* START *
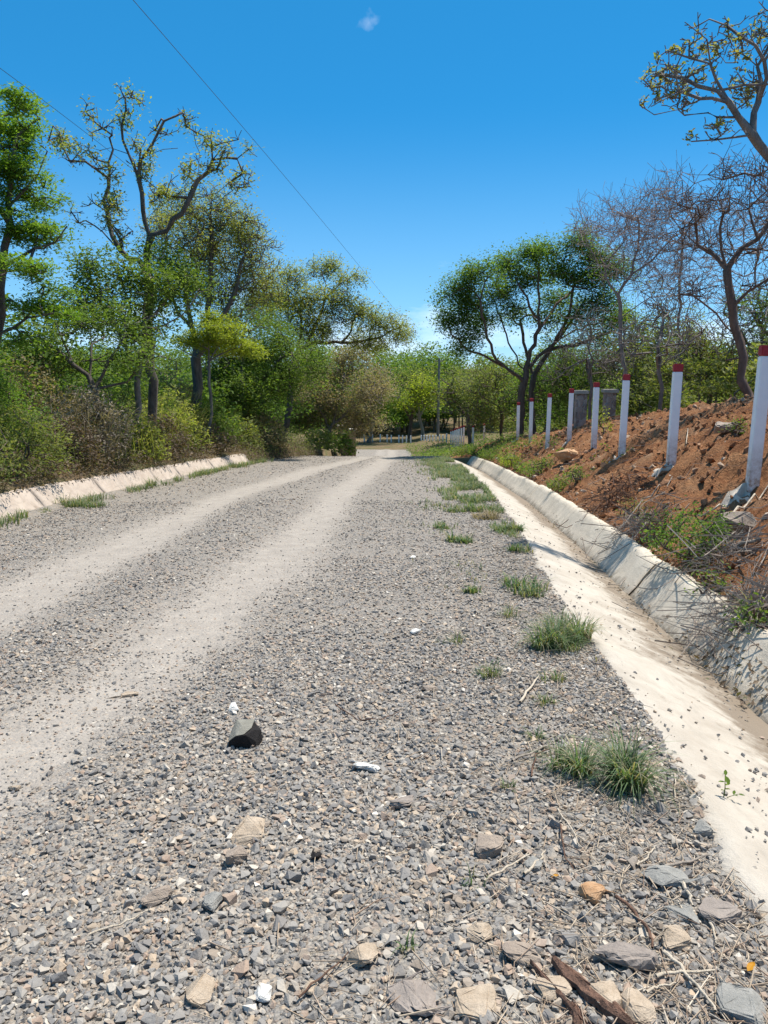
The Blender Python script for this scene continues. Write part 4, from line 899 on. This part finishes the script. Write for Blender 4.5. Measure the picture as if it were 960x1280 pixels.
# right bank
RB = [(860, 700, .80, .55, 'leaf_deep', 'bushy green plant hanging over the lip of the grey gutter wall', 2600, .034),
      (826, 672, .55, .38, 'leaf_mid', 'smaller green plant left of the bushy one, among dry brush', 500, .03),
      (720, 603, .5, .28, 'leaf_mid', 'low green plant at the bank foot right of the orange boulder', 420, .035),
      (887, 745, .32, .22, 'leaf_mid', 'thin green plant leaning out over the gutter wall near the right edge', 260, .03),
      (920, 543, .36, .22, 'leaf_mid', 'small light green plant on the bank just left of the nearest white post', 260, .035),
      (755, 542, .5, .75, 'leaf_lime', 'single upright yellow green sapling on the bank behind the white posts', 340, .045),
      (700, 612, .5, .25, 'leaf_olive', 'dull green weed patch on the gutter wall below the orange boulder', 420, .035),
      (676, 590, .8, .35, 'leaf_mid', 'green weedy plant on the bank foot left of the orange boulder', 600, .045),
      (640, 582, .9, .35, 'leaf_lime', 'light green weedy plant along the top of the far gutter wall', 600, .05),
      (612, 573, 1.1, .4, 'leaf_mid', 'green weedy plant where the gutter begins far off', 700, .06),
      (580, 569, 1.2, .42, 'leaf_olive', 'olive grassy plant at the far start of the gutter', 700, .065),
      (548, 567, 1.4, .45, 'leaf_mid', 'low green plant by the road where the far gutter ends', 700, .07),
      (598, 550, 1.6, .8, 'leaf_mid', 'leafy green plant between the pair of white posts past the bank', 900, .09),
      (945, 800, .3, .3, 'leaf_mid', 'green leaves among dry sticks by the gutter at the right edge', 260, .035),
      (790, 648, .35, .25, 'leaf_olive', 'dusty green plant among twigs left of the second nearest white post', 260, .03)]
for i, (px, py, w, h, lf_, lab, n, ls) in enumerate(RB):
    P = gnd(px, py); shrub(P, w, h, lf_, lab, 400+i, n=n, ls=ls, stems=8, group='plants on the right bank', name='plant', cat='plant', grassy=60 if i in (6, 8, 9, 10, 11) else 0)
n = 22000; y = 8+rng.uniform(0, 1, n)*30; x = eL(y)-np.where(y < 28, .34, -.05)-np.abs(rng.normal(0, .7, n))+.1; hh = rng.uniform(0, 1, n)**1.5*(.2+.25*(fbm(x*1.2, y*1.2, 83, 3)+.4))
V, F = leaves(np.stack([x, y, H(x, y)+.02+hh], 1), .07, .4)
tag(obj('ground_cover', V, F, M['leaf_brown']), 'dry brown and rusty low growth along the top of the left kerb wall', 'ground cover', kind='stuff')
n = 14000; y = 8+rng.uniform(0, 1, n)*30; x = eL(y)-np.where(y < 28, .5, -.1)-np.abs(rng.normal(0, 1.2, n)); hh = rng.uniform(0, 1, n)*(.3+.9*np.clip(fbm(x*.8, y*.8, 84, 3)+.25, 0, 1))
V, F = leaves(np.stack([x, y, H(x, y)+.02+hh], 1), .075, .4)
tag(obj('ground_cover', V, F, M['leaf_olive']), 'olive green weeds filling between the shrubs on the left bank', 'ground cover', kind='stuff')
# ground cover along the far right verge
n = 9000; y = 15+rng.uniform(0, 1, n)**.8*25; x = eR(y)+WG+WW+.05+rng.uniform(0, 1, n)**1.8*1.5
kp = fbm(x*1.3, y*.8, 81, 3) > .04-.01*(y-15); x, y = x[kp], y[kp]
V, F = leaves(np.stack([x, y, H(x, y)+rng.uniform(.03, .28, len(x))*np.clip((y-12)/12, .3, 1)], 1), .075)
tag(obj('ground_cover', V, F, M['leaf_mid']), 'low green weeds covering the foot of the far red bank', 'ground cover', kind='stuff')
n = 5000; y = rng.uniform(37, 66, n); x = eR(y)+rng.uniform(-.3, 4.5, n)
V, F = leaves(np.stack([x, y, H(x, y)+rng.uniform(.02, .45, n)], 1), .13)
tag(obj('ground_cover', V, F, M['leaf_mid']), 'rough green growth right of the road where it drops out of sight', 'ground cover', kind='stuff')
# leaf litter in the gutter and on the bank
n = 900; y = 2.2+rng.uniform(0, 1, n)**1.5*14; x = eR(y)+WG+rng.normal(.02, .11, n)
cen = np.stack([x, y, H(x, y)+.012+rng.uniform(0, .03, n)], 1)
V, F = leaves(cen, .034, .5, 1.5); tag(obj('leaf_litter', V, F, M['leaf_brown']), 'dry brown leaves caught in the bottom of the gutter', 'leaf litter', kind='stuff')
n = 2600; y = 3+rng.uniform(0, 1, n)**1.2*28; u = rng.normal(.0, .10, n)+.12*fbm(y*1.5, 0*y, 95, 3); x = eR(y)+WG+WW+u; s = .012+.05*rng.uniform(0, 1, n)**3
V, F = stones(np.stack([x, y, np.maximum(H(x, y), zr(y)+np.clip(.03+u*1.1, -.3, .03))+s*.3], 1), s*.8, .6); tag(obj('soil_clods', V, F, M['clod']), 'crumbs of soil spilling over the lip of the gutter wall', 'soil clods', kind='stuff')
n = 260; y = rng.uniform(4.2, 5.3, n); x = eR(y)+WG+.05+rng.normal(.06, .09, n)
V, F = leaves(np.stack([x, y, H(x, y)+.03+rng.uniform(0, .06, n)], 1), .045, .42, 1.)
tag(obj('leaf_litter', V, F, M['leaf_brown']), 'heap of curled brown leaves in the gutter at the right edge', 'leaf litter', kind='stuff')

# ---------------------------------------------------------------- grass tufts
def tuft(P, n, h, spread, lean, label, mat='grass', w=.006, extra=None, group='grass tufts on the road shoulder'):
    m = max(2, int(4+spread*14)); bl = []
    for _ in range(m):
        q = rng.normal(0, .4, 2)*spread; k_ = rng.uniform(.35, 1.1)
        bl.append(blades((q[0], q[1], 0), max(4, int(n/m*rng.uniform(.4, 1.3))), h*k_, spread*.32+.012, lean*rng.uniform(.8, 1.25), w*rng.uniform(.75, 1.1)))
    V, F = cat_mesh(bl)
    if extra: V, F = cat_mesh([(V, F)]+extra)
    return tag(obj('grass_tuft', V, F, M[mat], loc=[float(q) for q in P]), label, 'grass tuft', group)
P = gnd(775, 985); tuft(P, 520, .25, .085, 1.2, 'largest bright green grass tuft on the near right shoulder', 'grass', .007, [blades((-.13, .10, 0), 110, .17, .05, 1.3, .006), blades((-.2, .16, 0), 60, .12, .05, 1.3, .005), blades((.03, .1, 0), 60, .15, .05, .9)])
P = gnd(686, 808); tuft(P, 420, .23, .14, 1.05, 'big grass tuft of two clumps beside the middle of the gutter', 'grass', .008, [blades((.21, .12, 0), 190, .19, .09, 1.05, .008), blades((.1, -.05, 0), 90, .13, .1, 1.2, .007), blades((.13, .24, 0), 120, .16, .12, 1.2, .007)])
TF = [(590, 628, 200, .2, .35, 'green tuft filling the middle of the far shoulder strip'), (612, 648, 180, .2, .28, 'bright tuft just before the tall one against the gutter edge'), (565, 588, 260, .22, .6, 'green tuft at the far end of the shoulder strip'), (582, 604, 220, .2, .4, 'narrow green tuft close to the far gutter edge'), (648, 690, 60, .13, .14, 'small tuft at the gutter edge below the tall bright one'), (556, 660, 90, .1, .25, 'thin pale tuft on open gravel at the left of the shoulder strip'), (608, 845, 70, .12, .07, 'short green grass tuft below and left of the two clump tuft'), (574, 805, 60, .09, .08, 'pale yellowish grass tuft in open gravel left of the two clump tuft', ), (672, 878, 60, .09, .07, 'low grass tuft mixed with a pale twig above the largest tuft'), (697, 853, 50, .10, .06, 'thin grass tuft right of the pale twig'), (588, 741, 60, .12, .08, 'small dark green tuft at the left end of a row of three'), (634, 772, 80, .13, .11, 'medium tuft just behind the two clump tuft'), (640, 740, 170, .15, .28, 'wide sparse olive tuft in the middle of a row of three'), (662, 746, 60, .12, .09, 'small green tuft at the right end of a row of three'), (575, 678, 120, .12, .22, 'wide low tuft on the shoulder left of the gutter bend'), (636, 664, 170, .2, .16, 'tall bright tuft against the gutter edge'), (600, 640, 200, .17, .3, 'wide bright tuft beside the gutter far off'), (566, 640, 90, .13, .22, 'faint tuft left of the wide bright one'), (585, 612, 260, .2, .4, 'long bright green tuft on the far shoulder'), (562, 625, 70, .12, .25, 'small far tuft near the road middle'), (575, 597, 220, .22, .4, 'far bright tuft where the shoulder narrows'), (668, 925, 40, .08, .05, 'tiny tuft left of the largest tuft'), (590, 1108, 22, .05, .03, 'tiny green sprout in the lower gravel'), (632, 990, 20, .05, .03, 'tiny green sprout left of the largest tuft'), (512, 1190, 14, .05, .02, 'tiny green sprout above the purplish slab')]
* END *
* START *
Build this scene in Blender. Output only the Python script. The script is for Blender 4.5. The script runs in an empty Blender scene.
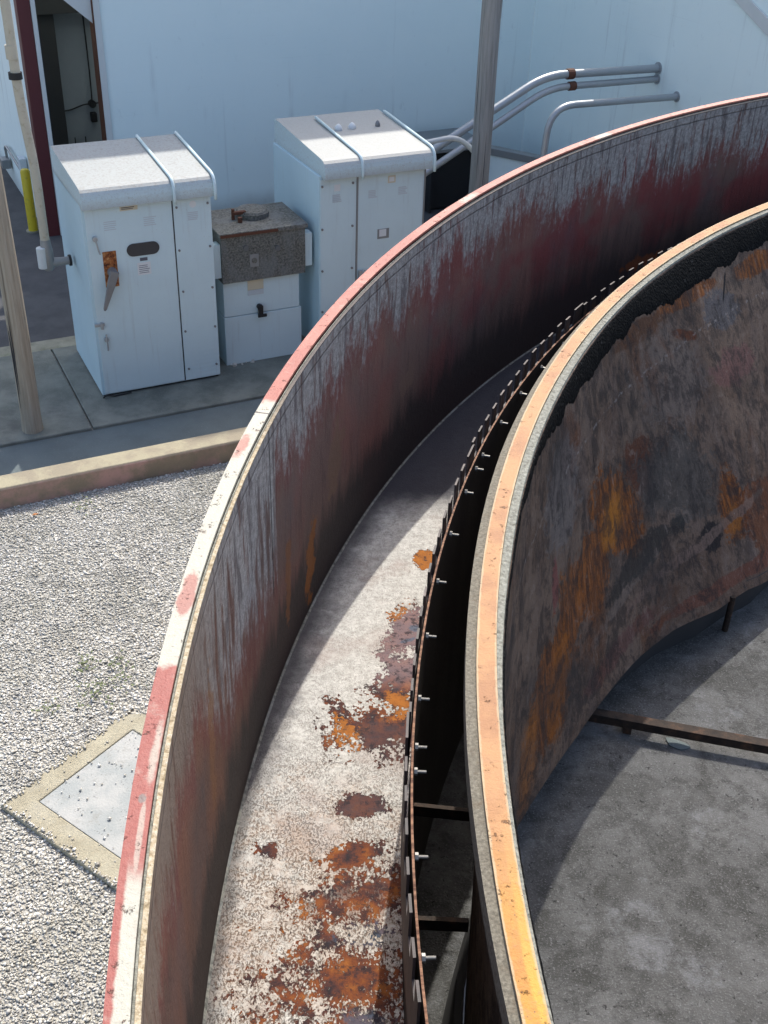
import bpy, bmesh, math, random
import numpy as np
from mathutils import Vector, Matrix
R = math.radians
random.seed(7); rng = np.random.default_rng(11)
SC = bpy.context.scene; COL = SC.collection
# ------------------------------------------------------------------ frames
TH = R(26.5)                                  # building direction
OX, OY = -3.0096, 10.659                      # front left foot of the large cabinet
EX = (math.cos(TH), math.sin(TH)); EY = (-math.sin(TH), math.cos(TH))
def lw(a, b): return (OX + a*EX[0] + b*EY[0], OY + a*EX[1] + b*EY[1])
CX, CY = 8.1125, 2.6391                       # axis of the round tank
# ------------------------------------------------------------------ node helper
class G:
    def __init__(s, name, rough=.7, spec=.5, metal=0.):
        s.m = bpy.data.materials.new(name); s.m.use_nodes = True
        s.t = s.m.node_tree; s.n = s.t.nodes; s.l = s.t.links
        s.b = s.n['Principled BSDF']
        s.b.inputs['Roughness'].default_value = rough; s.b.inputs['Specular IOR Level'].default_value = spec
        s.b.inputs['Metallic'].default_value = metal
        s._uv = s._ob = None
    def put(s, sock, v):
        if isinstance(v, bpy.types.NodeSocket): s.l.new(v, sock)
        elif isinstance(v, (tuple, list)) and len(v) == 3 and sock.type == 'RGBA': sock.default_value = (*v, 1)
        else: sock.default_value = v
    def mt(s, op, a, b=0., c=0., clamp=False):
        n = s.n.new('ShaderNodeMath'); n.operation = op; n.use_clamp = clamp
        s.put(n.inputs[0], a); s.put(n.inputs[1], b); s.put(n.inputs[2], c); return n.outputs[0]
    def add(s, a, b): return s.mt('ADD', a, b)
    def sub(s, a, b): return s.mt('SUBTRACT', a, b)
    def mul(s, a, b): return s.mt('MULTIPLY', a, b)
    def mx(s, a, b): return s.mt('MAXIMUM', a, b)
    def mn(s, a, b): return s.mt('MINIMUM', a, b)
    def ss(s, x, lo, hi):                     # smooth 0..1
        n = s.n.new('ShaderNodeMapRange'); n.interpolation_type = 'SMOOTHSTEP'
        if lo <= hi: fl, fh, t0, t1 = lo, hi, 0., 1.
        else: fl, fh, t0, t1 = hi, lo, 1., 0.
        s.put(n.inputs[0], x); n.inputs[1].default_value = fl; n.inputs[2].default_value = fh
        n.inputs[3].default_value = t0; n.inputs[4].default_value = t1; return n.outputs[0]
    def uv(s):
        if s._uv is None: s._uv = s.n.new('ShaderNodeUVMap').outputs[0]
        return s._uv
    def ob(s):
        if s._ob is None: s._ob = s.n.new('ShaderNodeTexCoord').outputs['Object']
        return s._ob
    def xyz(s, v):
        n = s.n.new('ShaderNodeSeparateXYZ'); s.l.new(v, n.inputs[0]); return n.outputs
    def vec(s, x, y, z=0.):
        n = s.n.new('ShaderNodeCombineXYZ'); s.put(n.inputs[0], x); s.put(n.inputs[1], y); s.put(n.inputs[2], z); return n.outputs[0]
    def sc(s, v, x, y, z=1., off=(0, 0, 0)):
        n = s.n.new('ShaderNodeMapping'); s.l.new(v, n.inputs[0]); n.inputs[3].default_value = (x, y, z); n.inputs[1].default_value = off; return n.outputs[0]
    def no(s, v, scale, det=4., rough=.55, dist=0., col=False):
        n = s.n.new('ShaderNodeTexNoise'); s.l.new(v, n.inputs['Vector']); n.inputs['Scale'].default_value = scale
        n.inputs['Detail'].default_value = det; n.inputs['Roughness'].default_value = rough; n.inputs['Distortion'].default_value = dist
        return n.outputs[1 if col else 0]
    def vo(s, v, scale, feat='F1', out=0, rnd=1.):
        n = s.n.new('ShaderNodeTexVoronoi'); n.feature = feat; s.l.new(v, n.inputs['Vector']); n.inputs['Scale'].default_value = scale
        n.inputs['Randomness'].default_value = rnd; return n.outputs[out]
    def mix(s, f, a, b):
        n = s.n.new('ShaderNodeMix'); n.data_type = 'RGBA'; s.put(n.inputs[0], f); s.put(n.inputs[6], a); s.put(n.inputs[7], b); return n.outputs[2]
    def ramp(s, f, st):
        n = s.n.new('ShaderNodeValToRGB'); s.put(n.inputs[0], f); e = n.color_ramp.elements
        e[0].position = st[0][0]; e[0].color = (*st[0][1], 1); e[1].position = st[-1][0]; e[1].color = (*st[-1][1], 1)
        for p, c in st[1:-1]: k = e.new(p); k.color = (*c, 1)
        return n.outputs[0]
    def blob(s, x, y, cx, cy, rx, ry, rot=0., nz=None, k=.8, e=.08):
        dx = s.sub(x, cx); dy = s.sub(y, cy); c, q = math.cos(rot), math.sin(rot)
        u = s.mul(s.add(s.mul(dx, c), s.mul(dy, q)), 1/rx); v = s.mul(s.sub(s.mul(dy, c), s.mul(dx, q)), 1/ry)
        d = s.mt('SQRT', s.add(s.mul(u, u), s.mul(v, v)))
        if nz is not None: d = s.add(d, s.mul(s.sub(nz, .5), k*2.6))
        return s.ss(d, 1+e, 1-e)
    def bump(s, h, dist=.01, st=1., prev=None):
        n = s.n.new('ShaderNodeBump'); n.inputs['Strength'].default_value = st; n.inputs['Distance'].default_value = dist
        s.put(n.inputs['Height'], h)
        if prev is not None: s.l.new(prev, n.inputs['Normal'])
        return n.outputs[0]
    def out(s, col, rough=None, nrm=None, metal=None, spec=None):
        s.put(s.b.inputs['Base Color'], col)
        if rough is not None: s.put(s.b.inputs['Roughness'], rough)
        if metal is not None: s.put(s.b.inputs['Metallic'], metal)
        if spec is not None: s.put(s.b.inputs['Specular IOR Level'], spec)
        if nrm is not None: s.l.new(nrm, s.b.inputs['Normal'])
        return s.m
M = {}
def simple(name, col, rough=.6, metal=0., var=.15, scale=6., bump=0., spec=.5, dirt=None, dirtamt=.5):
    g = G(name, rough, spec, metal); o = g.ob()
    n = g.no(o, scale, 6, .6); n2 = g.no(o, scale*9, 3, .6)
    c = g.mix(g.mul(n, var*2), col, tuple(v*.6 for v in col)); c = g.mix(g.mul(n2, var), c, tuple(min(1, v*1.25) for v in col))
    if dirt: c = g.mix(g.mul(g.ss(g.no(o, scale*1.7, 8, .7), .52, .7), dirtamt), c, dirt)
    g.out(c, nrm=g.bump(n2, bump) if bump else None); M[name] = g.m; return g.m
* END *
* START *
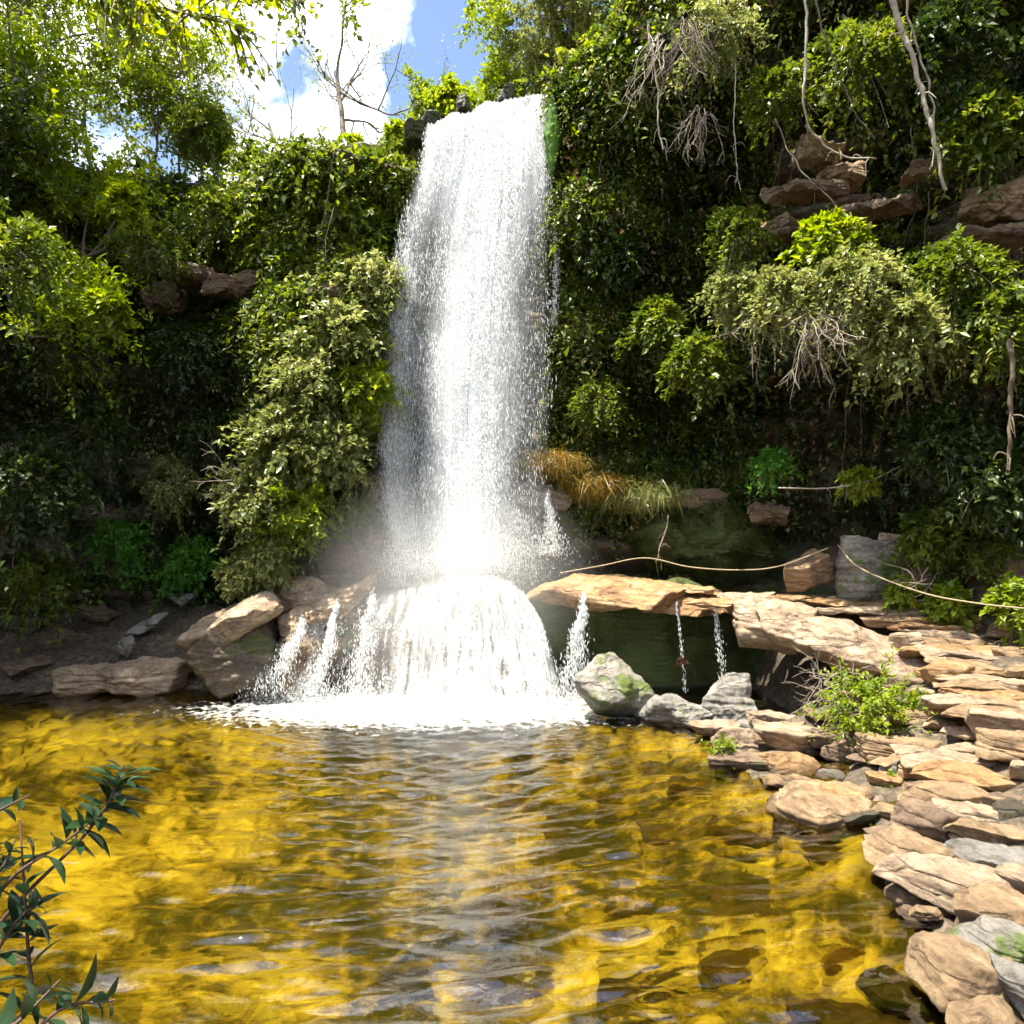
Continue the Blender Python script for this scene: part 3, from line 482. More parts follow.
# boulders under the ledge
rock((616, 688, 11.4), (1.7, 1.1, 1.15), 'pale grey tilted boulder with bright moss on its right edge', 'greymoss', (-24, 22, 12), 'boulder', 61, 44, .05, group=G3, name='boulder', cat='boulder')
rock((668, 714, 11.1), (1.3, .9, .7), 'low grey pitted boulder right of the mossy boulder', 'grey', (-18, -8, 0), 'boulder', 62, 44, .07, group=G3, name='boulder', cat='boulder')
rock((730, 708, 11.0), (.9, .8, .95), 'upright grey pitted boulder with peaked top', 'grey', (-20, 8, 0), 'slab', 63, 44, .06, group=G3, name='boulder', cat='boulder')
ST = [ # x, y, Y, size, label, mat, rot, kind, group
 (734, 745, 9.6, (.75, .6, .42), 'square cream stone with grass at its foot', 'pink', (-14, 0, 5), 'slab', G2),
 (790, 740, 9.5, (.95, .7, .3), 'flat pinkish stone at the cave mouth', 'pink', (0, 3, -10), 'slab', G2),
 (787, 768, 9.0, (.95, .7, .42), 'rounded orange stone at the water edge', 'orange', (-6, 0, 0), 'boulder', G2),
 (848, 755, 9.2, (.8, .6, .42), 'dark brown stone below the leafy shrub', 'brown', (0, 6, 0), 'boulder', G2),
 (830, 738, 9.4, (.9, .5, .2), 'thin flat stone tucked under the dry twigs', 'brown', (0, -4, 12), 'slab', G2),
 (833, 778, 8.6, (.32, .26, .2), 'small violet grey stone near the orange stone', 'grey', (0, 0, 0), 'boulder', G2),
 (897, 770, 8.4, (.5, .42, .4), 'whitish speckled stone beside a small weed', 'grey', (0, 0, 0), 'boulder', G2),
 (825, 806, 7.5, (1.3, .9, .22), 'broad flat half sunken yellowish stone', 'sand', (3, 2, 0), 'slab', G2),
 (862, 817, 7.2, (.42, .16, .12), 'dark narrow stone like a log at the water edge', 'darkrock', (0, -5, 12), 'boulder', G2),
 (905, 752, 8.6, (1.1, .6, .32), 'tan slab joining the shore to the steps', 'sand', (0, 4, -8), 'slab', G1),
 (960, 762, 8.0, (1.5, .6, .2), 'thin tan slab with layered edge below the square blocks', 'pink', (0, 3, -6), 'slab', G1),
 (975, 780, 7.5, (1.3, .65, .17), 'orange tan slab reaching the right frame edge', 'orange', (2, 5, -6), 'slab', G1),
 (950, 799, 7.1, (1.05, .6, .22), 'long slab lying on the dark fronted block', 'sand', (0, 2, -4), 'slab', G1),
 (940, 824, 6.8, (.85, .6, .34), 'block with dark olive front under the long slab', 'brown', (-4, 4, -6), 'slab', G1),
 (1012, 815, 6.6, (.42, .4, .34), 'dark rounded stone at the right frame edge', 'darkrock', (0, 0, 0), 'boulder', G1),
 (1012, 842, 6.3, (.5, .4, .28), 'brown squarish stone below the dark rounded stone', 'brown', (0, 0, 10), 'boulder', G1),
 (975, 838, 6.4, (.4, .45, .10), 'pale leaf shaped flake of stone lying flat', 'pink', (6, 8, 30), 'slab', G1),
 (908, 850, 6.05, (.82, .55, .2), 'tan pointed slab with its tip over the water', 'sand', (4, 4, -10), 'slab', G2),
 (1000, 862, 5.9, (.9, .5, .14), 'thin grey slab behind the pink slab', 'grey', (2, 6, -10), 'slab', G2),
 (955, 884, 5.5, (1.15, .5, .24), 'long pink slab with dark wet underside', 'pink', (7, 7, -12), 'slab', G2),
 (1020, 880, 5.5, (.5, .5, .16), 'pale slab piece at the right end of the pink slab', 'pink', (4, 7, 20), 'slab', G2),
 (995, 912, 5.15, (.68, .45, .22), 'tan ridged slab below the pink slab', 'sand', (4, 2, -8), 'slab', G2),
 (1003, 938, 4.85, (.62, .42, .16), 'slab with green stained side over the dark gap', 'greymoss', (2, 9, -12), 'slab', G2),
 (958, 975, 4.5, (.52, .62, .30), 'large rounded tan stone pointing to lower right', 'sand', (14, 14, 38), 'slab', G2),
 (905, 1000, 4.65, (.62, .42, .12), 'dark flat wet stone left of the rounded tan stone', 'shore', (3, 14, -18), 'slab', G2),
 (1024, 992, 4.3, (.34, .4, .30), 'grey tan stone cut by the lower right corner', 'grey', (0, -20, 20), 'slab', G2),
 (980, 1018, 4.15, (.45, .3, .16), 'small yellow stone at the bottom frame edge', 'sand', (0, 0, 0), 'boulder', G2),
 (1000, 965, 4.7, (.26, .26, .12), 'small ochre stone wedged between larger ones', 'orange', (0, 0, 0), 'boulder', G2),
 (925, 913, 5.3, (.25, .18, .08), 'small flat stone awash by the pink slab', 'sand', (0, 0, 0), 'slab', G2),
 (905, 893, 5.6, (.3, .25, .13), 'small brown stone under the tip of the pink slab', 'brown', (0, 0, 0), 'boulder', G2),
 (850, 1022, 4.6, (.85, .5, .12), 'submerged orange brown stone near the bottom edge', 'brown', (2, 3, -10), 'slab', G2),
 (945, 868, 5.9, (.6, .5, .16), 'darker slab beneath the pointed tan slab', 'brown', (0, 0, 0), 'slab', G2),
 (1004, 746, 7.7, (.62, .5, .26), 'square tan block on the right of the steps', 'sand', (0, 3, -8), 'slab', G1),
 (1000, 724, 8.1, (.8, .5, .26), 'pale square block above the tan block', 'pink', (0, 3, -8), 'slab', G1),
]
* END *
● **Exercise brief**
Report each line of the material above where the word "Python" appears.

● **Written answer**
The Blender Python script for this scene continues. Write part 4, from line 899 on. This part finishes the script. Write for Blender 4.5. Measure the picture as if it were 960x1280 pixels.
Build this scene in Blender. Output only the Python script. The script is for Blender 4.5. The script runs in an empty Blender scene.
Continue the Blender Python script for this scene: part 3, from line 482. More parts follow.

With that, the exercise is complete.